**Description of the task**
Say only how many lines contain the word "with".

**Source excerpt**
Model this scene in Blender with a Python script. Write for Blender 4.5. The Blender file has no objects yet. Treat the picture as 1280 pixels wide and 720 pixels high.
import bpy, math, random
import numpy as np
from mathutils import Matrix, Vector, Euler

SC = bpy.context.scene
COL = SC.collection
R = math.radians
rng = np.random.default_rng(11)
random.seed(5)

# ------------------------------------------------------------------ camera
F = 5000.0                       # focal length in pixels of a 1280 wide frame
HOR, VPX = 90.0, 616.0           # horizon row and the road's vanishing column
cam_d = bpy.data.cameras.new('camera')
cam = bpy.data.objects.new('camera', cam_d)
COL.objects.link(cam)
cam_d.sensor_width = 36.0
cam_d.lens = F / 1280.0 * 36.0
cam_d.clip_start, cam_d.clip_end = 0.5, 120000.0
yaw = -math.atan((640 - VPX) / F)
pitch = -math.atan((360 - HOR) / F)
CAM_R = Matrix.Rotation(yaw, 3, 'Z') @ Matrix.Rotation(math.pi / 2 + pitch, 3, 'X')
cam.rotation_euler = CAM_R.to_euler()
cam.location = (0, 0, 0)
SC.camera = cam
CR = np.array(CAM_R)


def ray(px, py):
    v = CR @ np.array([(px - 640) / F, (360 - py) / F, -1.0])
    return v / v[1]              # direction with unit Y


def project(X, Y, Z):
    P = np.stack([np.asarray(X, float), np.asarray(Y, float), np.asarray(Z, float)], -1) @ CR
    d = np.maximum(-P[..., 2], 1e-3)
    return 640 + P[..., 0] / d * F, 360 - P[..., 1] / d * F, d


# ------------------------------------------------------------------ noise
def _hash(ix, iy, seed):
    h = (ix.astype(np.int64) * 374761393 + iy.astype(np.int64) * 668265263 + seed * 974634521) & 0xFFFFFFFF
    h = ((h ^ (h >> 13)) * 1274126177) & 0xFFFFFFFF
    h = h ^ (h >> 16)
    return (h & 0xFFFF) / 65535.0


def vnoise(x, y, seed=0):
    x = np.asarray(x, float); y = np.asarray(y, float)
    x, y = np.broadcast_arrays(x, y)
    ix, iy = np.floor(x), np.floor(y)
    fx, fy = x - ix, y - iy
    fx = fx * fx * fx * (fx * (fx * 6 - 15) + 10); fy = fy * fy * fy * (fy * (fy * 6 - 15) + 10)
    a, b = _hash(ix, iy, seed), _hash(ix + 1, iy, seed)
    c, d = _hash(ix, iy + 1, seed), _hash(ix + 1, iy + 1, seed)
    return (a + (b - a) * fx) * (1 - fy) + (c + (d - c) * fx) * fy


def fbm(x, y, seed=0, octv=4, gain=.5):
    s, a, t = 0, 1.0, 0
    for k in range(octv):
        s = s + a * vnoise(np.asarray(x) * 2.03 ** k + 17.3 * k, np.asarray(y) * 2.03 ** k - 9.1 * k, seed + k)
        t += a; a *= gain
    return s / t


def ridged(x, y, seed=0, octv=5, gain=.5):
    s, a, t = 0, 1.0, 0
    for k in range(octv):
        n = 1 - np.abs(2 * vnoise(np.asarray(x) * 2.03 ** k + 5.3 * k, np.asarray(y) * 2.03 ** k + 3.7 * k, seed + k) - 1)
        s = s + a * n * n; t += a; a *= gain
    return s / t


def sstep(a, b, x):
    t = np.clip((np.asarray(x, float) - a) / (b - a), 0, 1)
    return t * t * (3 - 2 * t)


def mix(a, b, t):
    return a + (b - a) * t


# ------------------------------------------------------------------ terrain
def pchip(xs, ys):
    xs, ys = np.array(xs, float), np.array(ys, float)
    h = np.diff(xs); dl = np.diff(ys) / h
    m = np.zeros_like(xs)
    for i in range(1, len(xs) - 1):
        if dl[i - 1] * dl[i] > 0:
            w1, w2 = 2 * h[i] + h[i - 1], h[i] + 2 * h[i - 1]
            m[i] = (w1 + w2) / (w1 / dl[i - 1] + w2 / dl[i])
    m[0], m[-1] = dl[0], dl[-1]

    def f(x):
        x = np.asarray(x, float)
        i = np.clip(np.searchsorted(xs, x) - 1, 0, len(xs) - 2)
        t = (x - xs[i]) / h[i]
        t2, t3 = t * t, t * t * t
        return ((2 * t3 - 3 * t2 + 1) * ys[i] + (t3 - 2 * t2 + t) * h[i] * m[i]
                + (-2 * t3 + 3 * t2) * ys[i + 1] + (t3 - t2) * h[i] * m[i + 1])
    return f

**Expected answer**
2